August 28, 2019

Mayor Lightfoot Joins Transition Team and Community to Review First Hundred Days, Look Ahead to Key Priorities for City

With initial achievements on public safety, education, good governance and more, administration remains focused on continued reforms and investments that will grow all of Chicago’s communities.
Mayor's Press Office    312.744.3334

CHICAGO – Mayor Lori E. Lightfoot today was joined by members of the transition team, the community, advocacy organizations, elected officials and her cabinet for an event and panel discussion to reflect on the first 100 days in office and discuss the next steps it will take to address key priorities facing the city.

The new administration has championed landmark legislation to benefit working families and has worked to bring forward new investments in public safety, education and good governance reforms designed to make the city more efficient for the residents it serves.

During the event held at Kenwood Academy, Mayor Lightfoot thanked members of the transition team and the community for their contributions to ensuring a successful transition and outlined some of the key challenges the administration will take on next to continue driving change to benefit residents and businesses across the City of Chicago.

“Over these past 100 days, we have made important strides in building stronger communities, safer neighborhoods, and creating meaningful change across Chicago, but our work has only just begun,” said Mayor Lori E. Lightfoot. “I want to thank all our residents, community leaders, elected officials, and other stakeholders for their collaboration, partnership, and support in enacting historic legislation and unprecedented reforms for our city.
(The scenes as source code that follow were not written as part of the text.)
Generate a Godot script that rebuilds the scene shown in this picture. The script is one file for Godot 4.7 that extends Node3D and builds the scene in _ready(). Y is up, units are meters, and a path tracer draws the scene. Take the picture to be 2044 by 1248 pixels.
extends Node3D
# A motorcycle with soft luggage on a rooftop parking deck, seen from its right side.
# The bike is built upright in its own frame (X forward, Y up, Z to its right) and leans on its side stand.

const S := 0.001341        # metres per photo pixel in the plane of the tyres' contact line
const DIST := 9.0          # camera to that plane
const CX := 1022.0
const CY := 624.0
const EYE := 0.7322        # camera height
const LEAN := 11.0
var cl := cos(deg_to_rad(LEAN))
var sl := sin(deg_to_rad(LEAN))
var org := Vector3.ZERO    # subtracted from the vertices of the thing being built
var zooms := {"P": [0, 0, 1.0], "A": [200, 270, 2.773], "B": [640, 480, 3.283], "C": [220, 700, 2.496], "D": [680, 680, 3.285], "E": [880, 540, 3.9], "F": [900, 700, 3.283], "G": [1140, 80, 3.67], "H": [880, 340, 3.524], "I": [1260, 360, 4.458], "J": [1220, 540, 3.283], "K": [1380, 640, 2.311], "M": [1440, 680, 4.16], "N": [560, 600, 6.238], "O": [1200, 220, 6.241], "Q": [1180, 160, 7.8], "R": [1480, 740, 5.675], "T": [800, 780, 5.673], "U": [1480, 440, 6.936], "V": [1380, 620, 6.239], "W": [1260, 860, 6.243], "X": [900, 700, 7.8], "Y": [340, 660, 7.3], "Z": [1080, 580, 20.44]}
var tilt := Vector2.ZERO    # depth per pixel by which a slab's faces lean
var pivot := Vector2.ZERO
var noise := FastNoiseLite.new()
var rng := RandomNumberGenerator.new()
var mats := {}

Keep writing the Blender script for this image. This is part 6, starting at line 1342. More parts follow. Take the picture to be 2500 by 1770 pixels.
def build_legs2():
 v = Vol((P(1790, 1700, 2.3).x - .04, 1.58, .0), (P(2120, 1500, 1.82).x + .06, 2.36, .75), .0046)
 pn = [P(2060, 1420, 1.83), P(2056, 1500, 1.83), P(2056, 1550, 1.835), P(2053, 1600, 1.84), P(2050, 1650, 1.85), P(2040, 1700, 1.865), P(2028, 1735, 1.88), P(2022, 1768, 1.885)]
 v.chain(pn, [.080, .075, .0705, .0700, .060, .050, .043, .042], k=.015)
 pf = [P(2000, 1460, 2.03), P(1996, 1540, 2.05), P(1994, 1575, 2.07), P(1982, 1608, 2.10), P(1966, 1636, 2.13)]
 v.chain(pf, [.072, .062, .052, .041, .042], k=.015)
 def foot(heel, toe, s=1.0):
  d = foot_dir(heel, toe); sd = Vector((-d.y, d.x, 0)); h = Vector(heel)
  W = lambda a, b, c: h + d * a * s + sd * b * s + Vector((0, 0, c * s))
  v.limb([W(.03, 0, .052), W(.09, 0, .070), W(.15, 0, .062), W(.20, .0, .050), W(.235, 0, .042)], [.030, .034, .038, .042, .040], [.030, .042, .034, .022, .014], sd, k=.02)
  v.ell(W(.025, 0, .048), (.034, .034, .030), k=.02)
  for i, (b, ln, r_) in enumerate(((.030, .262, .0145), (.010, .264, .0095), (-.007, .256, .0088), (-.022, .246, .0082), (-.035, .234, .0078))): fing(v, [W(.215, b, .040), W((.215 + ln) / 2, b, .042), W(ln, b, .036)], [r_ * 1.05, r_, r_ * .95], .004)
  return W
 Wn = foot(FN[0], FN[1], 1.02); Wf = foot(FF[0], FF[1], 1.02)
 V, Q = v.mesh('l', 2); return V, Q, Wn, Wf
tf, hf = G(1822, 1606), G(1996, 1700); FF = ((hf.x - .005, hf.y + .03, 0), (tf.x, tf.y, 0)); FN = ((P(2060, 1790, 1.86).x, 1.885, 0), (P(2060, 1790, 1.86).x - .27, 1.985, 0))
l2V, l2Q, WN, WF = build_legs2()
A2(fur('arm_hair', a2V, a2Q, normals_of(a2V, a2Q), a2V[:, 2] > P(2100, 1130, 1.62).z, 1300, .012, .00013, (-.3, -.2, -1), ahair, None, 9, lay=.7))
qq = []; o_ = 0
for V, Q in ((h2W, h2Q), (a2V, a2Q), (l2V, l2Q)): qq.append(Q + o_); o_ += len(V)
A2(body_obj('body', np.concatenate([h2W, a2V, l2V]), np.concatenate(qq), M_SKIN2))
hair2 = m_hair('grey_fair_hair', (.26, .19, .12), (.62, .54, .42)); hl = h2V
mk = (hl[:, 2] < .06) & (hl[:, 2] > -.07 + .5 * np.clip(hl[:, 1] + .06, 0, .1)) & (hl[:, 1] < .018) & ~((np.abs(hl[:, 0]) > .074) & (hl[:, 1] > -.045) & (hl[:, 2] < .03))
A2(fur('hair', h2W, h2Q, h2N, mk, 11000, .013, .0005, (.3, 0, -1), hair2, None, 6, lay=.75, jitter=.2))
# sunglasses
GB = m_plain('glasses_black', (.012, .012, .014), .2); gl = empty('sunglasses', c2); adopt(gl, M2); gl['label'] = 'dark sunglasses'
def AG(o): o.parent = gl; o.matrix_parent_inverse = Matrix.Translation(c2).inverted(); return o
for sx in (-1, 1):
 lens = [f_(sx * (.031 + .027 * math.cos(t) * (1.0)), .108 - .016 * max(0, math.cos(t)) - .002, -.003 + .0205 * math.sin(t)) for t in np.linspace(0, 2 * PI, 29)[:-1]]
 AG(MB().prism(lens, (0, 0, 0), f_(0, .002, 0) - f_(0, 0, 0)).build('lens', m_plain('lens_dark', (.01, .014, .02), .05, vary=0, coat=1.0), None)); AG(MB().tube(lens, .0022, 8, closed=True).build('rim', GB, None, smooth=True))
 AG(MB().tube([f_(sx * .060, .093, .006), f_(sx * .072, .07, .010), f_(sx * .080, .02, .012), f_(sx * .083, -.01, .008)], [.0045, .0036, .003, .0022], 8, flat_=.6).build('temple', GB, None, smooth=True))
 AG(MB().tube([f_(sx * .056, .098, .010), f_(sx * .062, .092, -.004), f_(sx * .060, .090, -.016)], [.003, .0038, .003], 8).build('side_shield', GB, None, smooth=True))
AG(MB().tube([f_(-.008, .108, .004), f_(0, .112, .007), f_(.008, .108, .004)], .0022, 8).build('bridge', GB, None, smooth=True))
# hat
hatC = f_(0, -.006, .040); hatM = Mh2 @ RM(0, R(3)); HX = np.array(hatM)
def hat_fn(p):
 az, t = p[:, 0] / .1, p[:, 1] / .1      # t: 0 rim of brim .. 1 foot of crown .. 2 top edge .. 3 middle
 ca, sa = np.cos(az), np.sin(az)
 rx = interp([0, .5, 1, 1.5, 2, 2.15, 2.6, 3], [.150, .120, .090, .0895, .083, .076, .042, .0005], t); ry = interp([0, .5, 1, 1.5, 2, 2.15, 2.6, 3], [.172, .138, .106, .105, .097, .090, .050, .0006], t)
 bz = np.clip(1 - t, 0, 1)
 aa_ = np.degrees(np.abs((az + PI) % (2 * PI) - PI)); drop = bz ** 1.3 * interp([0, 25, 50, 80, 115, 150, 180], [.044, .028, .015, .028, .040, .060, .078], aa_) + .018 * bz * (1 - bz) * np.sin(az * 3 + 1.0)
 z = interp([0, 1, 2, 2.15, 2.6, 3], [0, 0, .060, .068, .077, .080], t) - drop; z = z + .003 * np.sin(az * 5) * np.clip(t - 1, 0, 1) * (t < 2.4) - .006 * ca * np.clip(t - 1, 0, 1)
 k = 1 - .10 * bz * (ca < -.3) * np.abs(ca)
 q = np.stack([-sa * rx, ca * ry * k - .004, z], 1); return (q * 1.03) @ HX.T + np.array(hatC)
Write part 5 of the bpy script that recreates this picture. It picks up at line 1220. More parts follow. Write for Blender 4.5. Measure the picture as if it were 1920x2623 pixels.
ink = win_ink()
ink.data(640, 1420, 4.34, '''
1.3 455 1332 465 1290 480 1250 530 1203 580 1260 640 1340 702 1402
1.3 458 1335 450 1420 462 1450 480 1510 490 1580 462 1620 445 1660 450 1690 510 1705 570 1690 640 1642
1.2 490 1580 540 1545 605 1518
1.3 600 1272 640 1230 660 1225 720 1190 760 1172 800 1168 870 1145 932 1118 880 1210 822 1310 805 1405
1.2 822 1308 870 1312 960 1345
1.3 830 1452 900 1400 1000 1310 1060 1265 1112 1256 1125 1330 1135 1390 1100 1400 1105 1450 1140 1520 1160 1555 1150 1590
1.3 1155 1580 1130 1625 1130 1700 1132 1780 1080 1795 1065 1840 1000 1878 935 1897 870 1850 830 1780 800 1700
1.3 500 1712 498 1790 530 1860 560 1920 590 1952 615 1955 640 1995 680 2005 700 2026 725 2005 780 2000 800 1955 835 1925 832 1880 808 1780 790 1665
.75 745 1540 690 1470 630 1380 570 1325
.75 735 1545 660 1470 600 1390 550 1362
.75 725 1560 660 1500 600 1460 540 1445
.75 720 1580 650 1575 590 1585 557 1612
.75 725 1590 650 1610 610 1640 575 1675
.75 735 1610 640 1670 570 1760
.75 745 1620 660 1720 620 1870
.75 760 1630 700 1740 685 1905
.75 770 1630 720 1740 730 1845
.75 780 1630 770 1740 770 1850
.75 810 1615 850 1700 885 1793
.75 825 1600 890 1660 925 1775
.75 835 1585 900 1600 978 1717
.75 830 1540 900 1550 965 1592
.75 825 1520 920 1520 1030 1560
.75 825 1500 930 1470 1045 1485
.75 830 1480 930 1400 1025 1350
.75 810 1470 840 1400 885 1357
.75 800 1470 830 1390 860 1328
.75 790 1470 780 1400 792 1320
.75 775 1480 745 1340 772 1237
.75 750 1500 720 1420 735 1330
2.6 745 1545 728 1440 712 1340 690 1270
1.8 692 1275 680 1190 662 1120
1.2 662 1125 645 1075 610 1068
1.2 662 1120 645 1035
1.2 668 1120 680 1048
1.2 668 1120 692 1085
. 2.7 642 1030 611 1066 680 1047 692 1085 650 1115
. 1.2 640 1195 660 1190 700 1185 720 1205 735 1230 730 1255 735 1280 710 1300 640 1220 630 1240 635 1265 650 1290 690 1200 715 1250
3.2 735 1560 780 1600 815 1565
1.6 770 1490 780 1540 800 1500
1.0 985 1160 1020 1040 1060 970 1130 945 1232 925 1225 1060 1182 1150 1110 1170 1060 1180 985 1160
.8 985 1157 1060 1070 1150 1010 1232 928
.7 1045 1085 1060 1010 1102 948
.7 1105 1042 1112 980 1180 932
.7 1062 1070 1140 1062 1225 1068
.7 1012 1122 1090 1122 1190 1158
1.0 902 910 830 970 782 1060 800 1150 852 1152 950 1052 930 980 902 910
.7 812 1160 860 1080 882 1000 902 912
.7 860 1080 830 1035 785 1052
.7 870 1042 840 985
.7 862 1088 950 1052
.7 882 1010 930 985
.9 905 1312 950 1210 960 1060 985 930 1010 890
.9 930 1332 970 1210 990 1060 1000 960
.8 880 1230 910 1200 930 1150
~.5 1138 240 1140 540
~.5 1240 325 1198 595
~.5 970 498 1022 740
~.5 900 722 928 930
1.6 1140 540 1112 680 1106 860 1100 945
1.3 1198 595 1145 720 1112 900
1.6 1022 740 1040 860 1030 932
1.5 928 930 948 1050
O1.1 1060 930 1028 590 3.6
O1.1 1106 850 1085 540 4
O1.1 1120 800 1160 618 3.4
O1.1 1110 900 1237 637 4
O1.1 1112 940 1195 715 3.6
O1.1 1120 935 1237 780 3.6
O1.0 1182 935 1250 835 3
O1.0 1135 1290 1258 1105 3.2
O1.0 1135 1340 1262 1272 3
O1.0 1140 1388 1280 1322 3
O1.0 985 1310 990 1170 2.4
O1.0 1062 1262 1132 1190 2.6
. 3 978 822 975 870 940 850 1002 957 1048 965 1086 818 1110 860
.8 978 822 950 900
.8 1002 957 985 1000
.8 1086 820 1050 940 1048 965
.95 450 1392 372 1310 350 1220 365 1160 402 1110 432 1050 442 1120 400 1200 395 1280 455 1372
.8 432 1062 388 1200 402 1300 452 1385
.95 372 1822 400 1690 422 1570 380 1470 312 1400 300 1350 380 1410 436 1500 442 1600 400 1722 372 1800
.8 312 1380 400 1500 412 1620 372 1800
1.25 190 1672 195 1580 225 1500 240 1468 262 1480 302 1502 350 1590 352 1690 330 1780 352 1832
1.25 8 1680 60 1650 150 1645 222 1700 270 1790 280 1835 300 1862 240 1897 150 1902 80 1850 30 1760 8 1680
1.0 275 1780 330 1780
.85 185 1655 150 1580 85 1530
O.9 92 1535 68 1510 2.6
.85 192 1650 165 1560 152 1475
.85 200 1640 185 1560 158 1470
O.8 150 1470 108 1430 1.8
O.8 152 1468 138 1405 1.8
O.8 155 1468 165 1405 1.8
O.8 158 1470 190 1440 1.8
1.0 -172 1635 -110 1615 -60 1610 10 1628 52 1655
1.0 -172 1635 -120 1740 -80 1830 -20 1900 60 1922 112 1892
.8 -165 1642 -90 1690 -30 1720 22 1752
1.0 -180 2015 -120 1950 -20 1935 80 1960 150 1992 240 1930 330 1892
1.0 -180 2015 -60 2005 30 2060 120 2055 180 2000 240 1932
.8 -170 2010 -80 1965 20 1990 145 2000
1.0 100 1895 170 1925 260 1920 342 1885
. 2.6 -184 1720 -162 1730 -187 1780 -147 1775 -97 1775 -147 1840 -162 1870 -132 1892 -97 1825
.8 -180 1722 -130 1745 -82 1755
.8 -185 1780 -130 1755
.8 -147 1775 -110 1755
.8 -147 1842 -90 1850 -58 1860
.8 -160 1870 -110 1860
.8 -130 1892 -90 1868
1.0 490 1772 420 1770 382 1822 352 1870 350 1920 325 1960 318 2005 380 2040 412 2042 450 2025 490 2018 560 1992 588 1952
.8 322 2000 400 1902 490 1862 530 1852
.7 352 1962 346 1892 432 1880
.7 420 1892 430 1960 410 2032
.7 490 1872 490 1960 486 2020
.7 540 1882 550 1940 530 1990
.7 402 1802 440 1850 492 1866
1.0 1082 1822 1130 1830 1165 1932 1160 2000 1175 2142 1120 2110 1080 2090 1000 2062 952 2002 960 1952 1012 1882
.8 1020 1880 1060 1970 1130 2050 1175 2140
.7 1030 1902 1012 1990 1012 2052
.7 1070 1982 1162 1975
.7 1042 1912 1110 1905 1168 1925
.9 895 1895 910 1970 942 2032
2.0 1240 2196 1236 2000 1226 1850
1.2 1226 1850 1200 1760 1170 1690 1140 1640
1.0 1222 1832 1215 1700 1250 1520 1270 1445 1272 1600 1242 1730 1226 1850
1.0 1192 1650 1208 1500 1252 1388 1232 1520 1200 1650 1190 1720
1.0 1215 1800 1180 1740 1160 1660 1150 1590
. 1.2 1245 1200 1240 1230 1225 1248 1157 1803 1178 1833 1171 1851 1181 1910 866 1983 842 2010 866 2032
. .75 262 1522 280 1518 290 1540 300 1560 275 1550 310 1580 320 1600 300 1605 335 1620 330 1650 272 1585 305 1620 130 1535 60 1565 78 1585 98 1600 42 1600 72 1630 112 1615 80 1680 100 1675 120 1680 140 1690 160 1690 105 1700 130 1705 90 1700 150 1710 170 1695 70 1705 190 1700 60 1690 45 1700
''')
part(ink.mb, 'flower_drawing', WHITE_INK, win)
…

In the months ahead, we must continue to stand together as we build on our success and take on even greater challenges to create a Chicago that is truly a beacon of hope and opportunity for every resident, and for generations to come.”

Thus far, the administration has focused on addressing some of the biggest challenges and opportunities facing Chicagoans – including passing unprecedented reforms to make city government more transparent, directing equity-focused investment in schools and instilling regulations to generate fairness in communities and workplaces.

These efforts have advanced through stronger collaboration between the city and a broad range of stakeholders, bringing new voices and ideas to the table. Key highlights from the first hundred days include:

  • Creation of a multifaceted comprehensive crime-fighting strategy centered on unprecedented citywide coordination that has resulted in nearly 7,000 guns recovered year-to-date, a three-year low in murders, shooting incidents at their lowest count since 2015 and 20-year lows in robberies, burglaries and motor vehicle thefts.
  • Directing a significant expansion of school staffing and resources, including an unprecedented equity-focused budget, commitment to increasing social worker, nurse and special education case manager positions, and one of the largest capital budgets in recent history with investments to upgrade classrooms and facilities at over 300 schools across the city in 2020.
  • Passing the most comprehensive worker scheduling law in the nation that will finally give lower-wage workers and their families predictability in scheduling and fairer working conditions.
  • Begun reforming an historically regressive fines and fees system in order to help people move into payment plans and compliance, instead of into bankruptcy.
  • Overhauling the workers’ compensation program to improve benefits to workers and reduce liability and claims costs to the city.
  • Achieving passage of a series of ethics and good governance reforms to ensure the City operates more efficiently, transparently and in a way that is accountable to all residents and taxpayers.
  • Doubling down on protections for immigrant and refugee families by issuing an executive order to terminate ICE access to citywide databases and city facilities, increasing legal aid funding by $250,000, and uniting with community and business leaders to address fears in the wake of threats.
  • Working with partners to secure authorization on a Chicago casino, and taking additional steps toward creating a long-term sustainable financial plan for the City.
  • Creating the City’s first-ever Office of Racial Justice and Equity to oversee the development of policies and practices to advance racial and social equity for the City.
  • Creating the City’s first Chief Risk Officer position, which will focus on launching an enterprise risk management system to reduce the cost of legal settlements to the City.
  • Beginning steps toward a comprehensive redevelopment strategy to tackle years of disinvestment on the City’s South and West sides, including creating a coalition of over 40 business leaders to participate in a corridor reinvestment strategy.
  • Launching a new and improved Qualified Allocation Plan (QAP) which for the first time makes explicit collaboration with the Continuum of Care, resulting in a coordinated application process for addressing homelessness.

Moving forward, some of the next key priorities for the Lightfoot administration include addressing the FY2020 budget and the City’s long term fiscal health, expanding access to mental health and trauma services in every neighborhood, creating broader access to affordable housing, and passing a $15 minimum wage to further benefits for working families.

The Mayor has announced she will lead four budget town hall meetings throughout the city to ensure residents have an opportunity to learn more about the budget process, the upcoming 2020 budget, and ways the City will address its financial challenges. To give the Budget Town Hall meetings a framework of the topics residents want to discuss, the City is launching a new public survey at www.chicago.gov/2020budget


Now through September 30th, the survey will act as a tool for the administration to ascertain which priorities residents want to focus on over the course of the discussion.